La sua passione per la scrittura lo ha spinto a indagare nella vita e nell’arte dei massimi artisti, da Van Gogh a Monet, da Cézanne a  Munch, da Rodin a Giacometti,  e tutti quelli che gli piacciono e lo incantano. Li racconta, li studia, li spia, li confronta in un’appassionata ricerca senza  fine.  La sua arte e la sua intera opera gli hanno fatto conquistatare premi e riconoscimenti di altissimo profilo internazionale.

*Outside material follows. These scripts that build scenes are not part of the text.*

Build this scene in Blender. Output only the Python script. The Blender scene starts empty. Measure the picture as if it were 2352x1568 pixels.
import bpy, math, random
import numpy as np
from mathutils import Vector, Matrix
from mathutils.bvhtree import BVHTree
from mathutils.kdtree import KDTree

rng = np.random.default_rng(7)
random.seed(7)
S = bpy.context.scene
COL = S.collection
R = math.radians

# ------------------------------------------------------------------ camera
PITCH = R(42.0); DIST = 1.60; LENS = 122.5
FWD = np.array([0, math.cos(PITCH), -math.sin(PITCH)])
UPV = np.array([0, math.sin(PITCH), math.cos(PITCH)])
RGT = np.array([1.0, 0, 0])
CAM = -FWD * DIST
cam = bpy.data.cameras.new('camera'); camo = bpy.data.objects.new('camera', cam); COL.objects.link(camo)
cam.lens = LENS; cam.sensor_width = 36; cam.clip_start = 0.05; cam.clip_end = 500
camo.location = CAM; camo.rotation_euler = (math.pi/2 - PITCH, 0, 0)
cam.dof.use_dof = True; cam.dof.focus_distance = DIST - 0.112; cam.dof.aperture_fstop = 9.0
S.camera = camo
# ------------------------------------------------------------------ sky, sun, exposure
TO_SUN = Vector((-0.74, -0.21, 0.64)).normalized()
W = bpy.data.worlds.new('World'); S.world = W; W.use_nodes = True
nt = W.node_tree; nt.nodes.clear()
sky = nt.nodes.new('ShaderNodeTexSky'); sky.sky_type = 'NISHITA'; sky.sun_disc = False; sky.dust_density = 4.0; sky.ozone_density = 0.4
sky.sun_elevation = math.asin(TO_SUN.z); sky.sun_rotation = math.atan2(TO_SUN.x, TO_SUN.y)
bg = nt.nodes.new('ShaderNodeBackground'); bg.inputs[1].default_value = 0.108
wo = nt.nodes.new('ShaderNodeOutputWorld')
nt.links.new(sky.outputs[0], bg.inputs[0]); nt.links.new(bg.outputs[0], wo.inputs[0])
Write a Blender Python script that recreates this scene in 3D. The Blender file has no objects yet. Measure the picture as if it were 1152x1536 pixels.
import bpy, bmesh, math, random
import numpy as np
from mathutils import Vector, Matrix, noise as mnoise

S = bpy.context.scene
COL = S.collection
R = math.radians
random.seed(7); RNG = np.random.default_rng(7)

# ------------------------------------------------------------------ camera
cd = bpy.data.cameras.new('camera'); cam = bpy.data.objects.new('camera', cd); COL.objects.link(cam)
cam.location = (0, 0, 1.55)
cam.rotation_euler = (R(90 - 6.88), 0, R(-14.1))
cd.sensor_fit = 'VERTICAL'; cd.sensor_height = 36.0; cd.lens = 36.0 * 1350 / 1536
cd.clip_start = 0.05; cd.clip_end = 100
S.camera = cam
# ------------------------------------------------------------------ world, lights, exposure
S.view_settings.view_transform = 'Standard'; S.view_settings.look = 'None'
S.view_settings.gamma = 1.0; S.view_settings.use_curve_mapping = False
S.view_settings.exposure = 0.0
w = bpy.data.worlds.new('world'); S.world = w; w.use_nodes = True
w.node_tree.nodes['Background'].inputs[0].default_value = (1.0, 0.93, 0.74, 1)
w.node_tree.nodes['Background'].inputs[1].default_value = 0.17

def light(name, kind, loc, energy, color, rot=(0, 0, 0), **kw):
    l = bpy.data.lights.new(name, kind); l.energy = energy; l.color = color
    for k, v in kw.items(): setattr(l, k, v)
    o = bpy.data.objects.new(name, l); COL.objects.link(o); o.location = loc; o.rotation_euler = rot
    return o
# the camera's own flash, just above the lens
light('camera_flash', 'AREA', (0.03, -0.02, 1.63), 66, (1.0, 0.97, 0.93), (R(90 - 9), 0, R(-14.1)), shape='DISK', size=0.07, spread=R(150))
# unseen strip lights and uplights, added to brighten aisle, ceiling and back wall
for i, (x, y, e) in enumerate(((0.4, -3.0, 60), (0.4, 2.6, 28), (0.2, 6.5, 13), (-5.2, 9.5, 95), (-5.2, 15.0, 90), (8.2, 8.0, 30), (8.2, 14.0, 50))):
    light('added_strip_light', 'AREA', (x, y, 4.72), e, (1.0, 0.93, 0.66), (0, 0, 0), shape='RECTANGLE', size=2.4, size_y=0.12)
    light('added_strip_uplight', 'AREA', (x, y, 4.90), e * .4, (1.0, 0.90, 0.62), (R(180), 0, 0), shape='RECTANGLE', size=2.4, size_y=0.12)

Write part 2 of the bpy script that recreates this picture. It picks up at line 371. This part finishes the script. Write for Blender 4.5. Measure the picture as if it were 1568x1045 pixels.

A Mendrisio, trentatré  tele di grandi dimensioni, trenta opere su carta e sei sculture. Quasi fossero i diversi spartiti di una sola  sinfonia

Kirkeby era presente a Mendrisio il giorno dell’inaugurazione della mostra, nonostante il suo fisico non gli consenta più di andare come gli piacerebbe. Ma ha risposto alle domande curiose dei presenti con il distacco, l’ironia bonaria e la semplicità di chi, avendo già molto viaggiato e camminato, ha ora il diritto di osservare con sguardo saggio i percorsi di altri viaggiatori.  Nei suoi quadri, che hanno viaggiato in rassegne internazionali per il mondo, che sono presenti nei musei europei e americani, nelle sue sculture senza tempo, c’è ormai il mondo intero. E in ciascuna opera brilla un raggio di luce, memoria e tesoro di quella mai sopita voglia di andare.

Voglia che Erik Steffensen ricorda nel catalogo della mostra, con  le stesse parole dell’artista:

“Sentivo il bisogno di partire per mete lontane, in cui disegnare col cappello di paglia in capo per ripararmi dal sole cocente, mentre sognavo della trasparenza polare e dei corsi di acqua gelida della mia prima spedizione. Era un inizio, e in un certo qual modo io sono ancora lì”.